Raúl Castro: pela primeira vez em quase 60 anos, a Presidência de Cuba recairá sobre alguém que não empunhou armas na Revolução de 1959 (Adalberto Roque/AFP)
AFP
Publicado em 9 de março de 2018 às 12h13.
Havana - Cuba elegerá, neste domingo (9), os 605 membros de sua Assembleia Nacional, um processo sem sobressaltos, no qual o número de candidatos é igual ao de cadeiras disponíveis. Salvo por um detalhe: é daí que sairá, em abril, o sucessor de Raúl Castro.
Pela primeira vez em quase seis décadas, após a liderança dos irmãos Fidel (falecido em 2016) e Raúl, a Presidência de Cuba recairá sobre alguém que não empunhou armas na Revolução de 1959. O nome do novo governante será conhecido em 19 de abril.
A data não é casual. Trata-se do 57º aniversário da vitória na Baía dos Porcos, lugar da "primeira derrota do imperialismo ianque na América Latina".
Mais de 8 milhões de cubanos são convocados a ratificar tanto os delegados de suas assembleias provinciais quanto os 605 nomes propostos para o Parlamento, lista peneirada por uma comissão de candidaturas que supervisiona o governista Partido Comunista de Cuba (PCC), único autorizado a existir.

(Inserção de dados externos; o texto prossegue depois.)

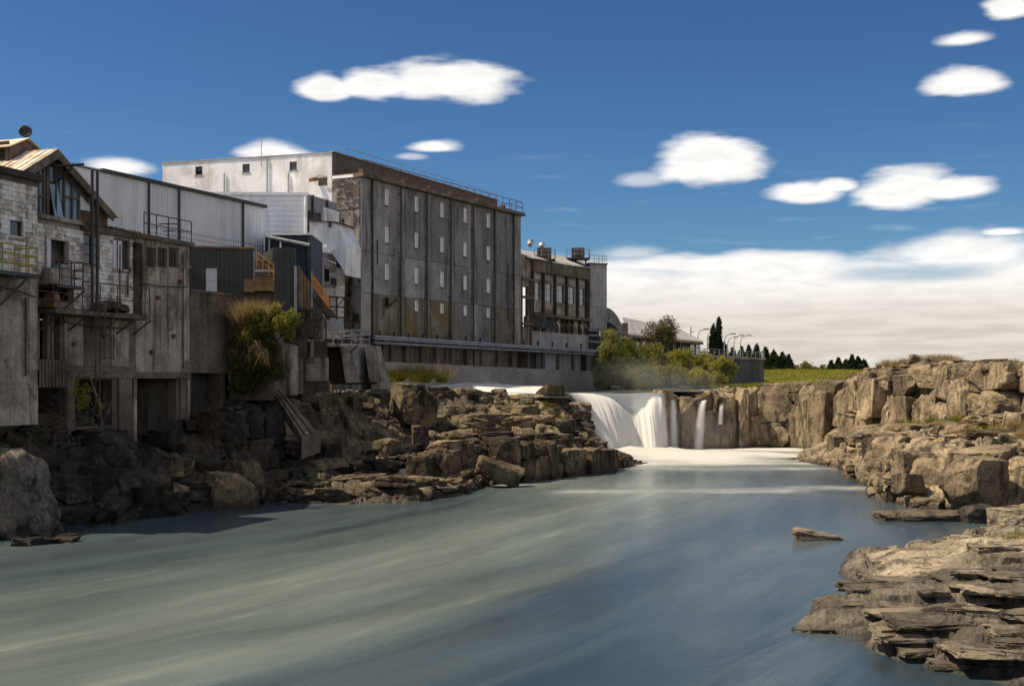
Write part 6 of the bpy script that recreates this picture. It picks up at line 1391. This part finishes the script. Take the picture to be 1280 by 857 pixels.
dr = fb.rect(405.5, 336, 411.5, 352)
mb = MB(); fb.wall(mb, 0, fb.len, zb0-2.5, zb1, -.4, -.01, [dr]); mb.build('wall', M['wblk2'], wbk)
blockwork(fb, wbk, .05, fb.len-.05, zb0, zb1-.1, -.01, M['wblk'], .5, .24, [dr], mats=[M['wood_w'], M['white'], M['wblk']])
mb = MB(); fb.box(mb, dr[0], dr[1], dr[2], dr[3], -.35, -.2); mb.build('door', M['timber_dk'], wbk)
mb = MB(); u = fb.uz(422, 340)[0]; fb.box(mb, u-.15, u+.15, zb0, zb1, .03, .2); mb.build('pilaster', M['white'], wbk)

# ---- brown stair with the orange mesh rail
D = 78.; sp = W(372, 385, D); stt = thing('outside_stair', 'brown outside stair with an orange mesh rail running down to the platform', 'stair', sp)
for k in range(8):
    x0, x1 = 372+k*2.15, 372+(k+1)*2.15-.2; y0 = 329+k*3.4; MB().prism([W(x0, 384, D), W(x1, 384.3, D), W(x1, y0+3.2, D), W(x0, y0, D)], (0, .08, 0)).build('side_board', M['ochre' if k in (2, 4, 6) else 'timber'], stt)  # ochre boards put the yellow-lit slits into the colour
for k in range(10):
    a = W(391+k*2.1, 370+k*2.6, D+.2); MB().box(a.x, a.x+.5, D-.2, D+1.0, a.z-.08, a.z).build('tread', M['timber'], stt)
MB().bar(W(390, 371, D+.1), W(412, 398, D+.1), .12, .3).build('stringer', M['brown'], stt)
r0_, r1_ = W(390.5, 344, D-.1), W(411.5, 372, D-.1); lo0, lo1 = W(391, 356, D-.1), W(411.5, 385, D-.1)
mb = MB(); mb.bar(r0_, r1_, .08); mb.bar(lo0, lo1, .08); mb.bar(r0_, lo0, .08); mb.bar(r1_, lo1, .08); fr_ = mb.build('rail_frame', M['orange'], stt)
for k in range(1, 15):
    t_ = k/15; MB().bar(r0_.lerp(r1_, t_), lo0.lerp(lo1, t_), .035).build('mesh_bar', M['orange'], fr_)
for k in range(1, 5): MB().bar(r0_.lerp(lo0, k/5), r1_.lerp(lo1, k/5), .03).build('mesh_bar', M['orange'], fr_)
MB().bar(W(390, 338, D-.1), W(390, 384, D-.1), .09).build('newel_post', M['galv'], stt)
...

Os candidatos propostos podem, ou não, ser membros do PCC e provêm tanto de eleições locais quanto de organizações sindicais e estudantis pró-governo. Partidos não participam.
"Não concorrem partidos políticos, nem se financiam campanhas. A base para propor e eleger os candidatos é o mérito, a capacidade e o compromisso do povo", disse Raúl Castro em 2017.

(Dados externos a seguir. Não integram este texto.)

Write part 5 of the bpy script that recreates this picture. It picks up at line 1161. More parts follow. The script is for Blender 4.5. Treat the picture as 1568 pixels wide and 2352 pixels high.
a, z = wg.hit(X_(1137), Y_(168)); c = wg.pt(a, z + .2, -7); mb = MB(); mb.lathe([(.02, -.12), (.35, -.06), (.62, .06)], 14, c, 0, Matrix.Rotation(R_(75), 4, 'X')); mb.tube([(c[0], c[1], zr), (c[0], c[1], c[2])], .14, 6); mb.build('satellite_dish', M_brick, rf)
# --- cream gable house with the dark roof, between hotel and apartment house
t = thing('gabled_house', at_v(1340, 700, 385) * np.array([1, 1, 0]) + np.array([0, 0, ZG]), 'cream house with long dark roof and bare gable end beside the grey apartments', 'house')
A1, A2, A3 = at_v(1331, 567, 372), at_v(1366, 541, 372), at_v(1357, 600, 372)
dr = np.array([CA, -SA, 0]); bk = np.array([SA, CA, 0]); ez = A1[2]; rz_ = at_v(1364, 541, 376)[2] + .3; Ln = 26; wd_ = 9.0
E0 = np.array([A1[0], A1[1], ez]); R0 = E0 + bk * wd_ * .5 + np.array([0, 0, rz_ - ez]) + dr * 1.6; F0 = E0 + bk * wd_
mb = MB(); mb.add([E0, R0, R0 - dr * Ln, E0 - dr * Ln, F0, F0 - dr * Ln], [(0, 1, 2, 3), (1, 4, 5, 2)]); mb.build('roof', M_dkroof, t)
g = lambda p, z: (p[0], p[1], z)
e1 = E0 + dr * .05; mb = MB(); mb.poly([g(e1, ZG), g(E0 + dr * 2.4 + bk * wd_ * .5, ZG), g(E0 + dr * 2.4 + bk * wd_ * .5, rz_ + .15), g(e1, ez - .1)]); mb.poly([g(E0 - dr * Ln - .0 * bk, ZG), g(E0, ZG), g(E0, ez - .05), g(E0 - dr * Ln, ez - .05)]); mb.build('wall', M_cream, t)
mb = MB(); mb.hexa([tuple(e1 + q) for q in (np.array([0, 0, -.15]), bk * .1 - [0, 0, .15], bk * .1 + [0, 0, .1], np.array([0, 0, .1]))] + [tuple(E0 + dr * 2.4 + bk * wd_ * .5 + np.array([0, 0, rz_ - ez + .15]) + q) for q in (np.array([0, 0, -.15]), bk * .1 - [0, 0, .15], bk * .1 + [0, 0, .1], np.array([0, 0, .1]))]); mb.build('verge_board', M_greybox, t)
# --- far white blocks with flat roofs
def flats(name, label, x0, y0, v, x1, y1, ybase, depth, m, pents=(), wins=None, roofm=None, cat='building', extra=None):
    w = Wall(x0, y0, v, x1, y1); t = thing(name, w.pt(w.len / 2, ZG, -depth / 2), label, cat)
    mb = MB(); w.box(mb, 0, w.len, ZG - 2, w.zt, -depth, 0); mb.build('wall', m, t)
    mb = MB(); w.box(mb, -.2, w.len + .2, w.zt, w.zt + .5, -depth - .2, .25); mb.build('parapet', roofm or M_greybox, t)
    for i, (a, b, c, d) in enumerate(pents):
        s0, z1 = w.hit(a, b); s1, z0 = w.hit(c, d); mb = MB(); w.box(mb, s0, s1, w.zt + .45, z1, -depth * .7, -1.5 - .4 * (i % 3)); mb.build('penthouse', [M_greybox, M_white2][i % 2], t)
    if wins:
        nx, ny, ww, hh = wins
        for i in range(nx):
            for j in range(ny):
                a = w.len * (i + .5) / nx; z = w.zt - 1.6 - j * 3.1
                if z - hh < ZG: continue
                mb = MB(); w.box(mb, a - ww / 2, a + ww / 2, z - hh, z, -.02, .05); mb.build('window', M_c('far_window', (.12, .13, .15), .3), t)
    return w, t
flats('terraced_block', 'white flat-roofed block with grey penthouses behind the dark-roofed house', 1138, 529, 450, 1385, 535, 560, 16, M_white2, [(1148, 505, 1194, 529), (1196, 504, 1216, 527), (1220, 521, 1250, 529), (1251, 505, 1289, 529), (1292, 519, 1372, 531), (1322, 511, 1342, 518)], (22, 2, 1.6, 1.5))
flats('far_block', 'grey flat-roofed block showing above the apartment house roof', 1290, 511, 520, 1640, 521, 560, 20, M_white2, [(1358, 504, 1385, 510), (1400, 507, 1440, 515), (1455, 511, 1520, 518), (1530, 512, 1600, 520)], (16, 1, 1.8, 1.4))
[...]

"Ninguém troca promessas por votos, nem se gaba de suas capacidades para conseguir adeptos (...) Esse é o rosto verdadeiro e excepcional do que nós chamamos, com orgulho, de democracia socialista", escreve uma articulista no jornal oficial "Granma".

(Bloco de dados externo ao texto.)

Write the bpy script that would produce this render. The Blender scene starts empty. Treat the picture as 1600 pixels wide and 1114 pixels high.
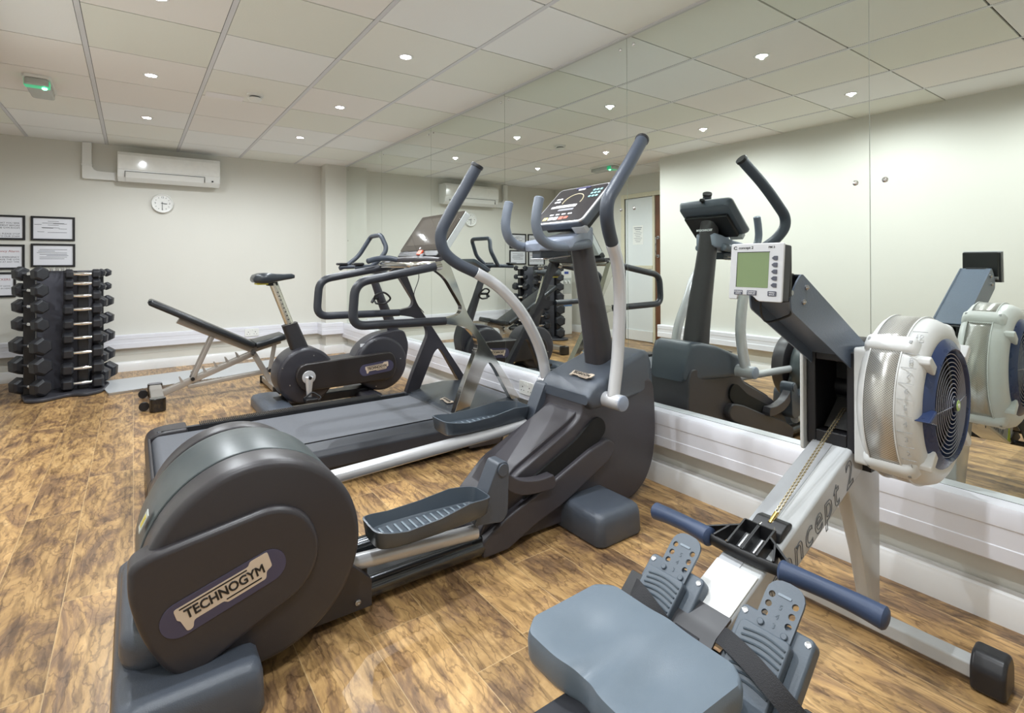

Na lista, está garantida a cúpula do PCC, incluindo Castro - seu primeiro-secretário-geral -, os líderes históricos da Revolução e 322 mulheres.
Depois das eleições, o Parlamento aponta 31 membros para o Conselho de Estado, que selecionam, entre eles, o novo presidente.
Raúl, de 86 anos, completa uma década de mandato, prazo-limite estabelecido por ele mesmo para exercer a Presidência do país. Cubanos e analistas acreditam que ele será substituído pelo primeiro-vice-presidente, Miguel Díaz Canel, de 57 anos.
Díaz Canel já garantiu, publicamente, a continuidade.
"Sempre haverá presidente em Cuba defendendo a Revolução, e serão companheiros que sairão do povo", disse ele em novembro passado.
Embora seja das fileiras do PCC, ele é um personagem nascido depois da Revolução, que não faz parte dos chamados líderes "históricos".
"Um cidadão cubano ostentará a primeira magistratura do país, mas não contará com a legitimidade conferida pelo processo triunfante em 1959 e por seu desenvolvimento posterior aos dois líderes que ocuparam a direção durante esse intervalo", opinou o acadêmico Julio César Guanche, no portal OnCuba.
Segundo ele, a legitimidade virá mais da qualidade de sua "performance institucional", inclusão social na tomada de decisões e proteção de direitos "do que da qualidade da história pessoal do futuro presidente".
De acordo com Rosa María Payá, promotora de uma iniciativa da dissidência chamada "Cuba Decide" para um referendo que modifique o sistema de governo na ilha, seu coletivo estará atento a sinais "de rejeição a um processo de votação, onde realmente não podem eleger". Aqueles que se opõem costumam rabiscar a cédula de votação.
Os integrantes do opositor movimento Otro18 também promovem mudanças, afirmou seu dirigente, Manuel Costa Morúa.
"Os cidadãos não participam nem da proposta, nem da eleição do presidente, e acreditamos que este seja um momento fundamental para promover uma ação partindo da cidadania para a mudança no sistema eleitoral", defendeu.
Costa explicou que, no nível local, tentaram levar propostas de candidatos próprios, "mas houve atos de repúdio contra eles, e alguns passaram pelo que poderíamos chamar de judicialização da política para impedir que os eleitores das comunidades votassem neles".